Na verdade, começamos introduzindo a questão da maneira errada. A questão não é se os mortos fazem parte da realidade atemporal. Eles fazem; o mesmo acontece como lampejo do raio. A questão é se eles compartilham da percepção divina da atemporalidade." (Oração: cartas a Malcom, na carta XX)
Enfim... que esses textos sirvam para que você que critica a intercessão dos santos e o purgatório perceba que não é incoerente e anti-bíblico. Pelo contrário, geralmente quando se critica a intercessão dos santos, se faz a um espantalho criado exatamente para desviar a atenção da verdade. Se quer criticar a doutrina, façam, mas não critiquem uma imagem distorcida achando que estão fazendo um bem. Não faz mal ser honesto quanto a isso, pelo contrário, faz muito bem! Quem sabe assim, com exemplos de protestantes (assim como vários que já citei aqui) que os fanáticos, que não são todos, parem com essa birra.

Isso não foi colocado para demonstrar biblicamente. Para isso há vários textos tanto aqui quanto em outros lugares. É uma forma de explicar o conceito. A partir de um real conceito (não das fantasias de alguns delirantes) se pode fazer uma crítica coerente.
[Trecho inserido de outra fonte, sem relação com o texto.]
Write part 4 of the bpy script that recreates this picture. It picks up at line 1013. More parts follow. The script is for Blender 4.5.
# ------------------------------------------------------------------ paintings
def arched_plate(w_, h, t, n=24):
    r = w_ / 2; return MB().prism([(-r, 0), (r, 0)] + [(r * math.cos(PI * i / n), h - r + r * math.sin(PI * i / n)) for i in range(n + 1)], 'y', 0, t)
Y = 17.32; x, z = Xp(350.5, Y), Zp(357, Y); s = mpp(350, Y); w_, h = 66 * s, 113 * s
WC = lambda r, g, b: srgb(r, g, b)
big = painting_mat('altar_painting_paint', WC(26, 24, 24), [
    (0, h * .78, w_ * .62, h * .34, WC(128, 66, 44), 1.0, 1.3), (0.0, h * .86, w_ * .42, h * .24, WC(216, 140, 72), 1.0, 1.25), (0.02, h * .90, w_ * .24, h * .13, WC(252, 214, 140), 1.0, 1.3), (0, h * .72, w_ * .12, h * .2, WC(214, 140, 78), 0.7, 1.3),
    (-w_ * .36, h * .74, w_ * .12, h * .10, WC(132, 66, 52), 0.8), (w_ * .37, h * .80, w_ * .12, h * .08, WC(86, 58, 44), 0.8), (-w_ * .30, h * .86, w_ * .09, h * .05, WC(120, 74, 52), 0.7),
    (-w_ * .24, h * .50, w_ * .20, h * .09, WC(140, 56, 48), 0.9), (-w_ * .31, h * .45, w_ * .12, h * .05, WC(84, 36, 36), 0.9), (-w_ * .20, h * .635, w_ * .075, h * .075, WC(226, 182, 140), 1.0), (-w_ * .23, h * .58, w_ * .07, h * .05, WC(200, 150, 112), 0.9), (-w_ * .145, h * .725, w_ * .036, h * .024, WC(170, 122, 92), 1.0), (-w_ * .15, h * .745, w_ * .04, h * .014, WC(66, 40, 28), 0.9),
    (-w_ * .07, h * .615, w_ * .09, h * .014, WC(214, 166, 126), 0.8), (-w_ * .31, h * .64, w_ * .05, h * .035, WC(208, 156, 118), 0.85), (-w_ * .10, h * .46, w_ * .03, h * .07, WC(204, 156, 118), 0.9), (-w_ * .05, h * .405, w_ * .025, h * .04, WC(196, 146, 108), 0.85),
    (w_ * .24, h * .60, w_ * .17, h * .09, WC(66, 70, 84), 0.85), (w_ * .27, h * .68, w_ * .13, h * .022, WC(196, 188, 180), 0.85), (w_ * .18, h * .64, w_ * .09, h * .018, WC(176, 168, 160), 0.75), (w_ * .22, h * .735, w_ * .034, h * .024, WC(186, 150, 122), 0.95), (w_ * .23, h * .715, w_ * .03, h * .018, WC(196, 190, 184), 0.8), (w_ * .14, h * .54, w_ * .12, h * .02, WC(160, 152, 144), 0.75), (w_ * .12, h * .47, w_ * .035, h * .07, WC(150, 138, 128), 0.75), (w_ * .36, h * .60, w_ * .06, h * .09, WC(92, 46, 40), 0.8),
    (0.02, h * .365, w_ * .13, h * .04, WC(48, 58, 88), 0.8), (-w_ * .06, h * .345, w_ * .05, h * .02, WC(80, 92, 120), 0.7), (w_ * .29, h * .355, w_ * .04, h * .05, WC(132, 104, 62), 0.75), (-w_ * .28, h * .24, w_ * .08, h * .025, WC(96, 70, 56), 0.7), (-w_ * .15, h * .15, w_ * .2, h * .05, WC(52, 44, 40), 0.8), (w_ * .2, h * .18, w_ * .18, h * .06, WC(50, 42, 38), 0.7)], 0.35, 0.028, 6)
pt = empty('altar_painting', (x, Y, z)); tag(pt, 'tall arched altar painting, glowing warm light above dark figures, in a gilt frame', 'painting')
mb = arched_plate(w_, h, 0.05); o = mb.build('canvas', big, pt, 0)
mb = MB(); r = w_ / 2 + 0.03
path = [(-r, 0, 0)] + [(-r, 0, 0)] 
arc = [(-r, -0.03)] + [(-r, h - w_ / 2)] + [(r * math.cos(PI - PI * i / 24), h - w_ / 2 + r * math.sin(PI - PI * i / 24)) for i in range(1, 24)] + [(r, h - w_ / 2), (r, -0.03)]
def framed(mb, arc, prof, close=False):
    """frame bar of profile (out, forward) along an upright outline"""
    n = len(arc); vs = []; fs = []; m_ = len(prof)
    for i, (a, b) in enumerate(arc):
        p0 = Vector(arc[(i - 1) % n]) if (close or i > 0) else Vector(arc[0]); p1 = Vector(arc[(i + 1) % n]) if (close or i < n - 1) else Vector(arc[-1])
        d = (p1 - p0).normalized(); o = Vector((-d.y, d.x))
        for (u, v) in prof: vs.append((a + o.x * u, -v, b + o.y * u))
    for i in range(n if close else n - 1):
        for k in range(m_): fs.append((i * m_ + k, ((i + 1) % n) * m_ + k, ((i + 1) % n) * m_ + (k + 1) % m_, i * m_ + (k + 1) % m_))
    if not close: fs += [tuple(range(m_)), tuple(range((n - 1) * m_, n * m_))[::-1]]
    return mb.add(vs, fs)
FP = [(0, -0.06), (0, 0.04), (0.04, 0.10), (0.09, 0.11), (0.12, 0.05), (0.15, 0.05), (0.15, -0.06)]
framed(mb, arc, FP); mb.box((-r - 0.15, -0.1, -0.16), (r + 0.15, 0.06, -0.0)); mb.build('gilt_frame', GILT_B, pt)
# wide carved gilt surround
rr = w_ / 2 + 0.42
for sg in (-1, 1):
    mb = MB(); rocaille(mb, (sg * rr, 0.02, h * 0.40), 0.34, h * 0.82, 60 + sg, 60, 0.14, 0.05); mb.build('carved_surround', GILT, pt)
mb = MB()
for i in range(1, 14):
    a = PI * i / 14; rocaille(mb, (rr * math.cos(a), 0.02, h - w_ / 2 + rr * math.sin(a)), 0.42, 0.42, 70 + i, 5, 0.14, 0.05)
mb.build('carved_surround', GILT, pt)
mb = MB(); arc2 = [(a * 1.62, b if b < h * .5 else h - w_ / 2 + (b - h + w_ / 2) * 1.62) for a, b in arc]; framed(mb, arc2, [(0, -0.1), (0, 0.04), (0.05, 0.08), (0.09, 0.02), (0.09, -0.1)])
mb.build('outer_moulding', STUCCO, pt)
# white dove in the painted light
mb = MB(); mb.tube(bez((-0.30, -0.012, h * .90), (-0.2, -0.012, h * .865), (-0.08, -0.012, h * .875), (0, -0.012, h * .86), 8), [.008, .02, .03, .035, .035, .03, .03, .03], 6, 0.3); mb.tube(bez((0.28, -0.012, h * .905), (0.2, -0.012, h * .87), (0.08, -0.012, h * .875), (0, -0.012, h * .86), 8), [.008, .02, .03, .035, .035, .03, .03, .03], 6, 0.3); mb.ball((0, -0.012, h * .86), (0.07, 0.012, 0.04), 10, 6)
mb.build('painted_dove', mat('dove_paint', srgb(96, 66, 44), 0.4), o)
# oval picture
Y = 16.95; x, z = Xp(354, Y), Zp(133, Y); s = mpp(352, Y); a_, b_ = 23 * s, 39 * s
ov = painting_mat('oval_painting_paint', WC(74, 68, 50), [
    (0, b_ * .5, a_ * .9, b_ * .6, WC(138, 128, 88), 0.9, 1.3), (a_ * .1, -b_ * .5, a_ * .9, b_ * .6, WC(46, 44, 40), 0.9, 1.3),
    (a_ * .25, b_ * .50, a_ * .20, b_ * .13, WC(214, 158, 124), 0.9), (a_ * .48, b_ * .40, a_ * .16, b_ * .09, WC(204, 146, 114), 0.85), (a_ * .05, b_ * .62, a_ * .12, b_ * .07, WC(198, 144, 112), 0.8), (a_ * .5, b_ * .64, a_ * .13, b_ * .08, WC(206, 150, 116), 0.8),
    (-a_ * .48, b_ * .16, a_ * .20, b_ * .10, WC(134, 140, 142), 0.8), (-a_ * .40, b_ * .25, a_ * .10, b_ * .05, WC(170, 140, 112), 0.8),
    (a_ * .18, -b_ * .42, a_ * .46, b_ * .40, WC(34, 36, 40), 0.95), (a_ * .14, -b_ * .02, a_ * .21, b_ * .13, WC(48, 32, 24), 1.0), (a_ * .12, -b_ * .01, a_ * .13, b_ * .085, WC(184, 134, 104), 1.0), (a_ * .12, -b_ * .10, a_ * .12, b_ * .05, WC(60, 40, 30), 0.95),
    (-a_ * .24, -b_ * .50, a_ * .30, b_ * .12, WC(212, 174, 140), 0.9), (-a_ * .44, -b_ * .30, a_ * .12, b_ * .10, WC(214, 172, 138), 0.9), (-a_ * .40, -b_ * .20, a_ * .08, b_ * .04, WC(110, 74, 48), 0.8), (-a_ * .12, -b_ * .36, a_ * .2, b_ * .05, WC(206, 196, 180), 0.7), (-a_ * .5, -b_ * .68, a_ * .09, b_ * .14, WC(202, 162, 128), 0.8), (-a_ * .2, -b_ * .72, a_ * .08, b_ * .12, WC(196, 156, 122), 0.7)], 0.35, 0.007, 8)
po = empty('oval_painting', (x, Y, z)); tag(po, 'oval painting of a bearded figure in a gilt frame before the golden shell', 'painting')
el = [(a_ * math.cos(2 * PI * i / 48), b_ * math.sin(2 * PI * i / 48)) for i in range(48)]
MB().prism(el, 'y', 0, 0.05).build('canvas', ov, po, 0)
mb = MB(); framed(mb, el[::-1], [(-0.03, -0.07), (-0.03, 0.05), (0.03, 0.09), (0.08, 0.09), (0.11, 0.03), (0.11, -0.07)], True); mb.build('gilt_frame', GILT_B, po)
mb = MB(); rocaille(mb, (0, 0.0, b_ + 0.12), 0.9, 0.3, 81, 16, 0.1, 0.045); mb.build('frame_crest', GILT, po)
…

Já está mais do que na hora de certos teólogos protestantes estudarem melhor suas doutrinas, e, se forem criticar a doutrina católica, que critiquem-na em si, e não sua distorção. Ler um livrete aqui e ali contra a Igreja não significa necessariamente que estudaram a fundo. Aliás, o fato da maioria dos críticos protestantes falarem sempre contra a sua imagem distorcida se deve a isso.

Está mais do que na hora de termos debates sensatos e honestos. Cabe agora aos protestantes honestos confrontarem o que aprenderam com a real doutrina Católica.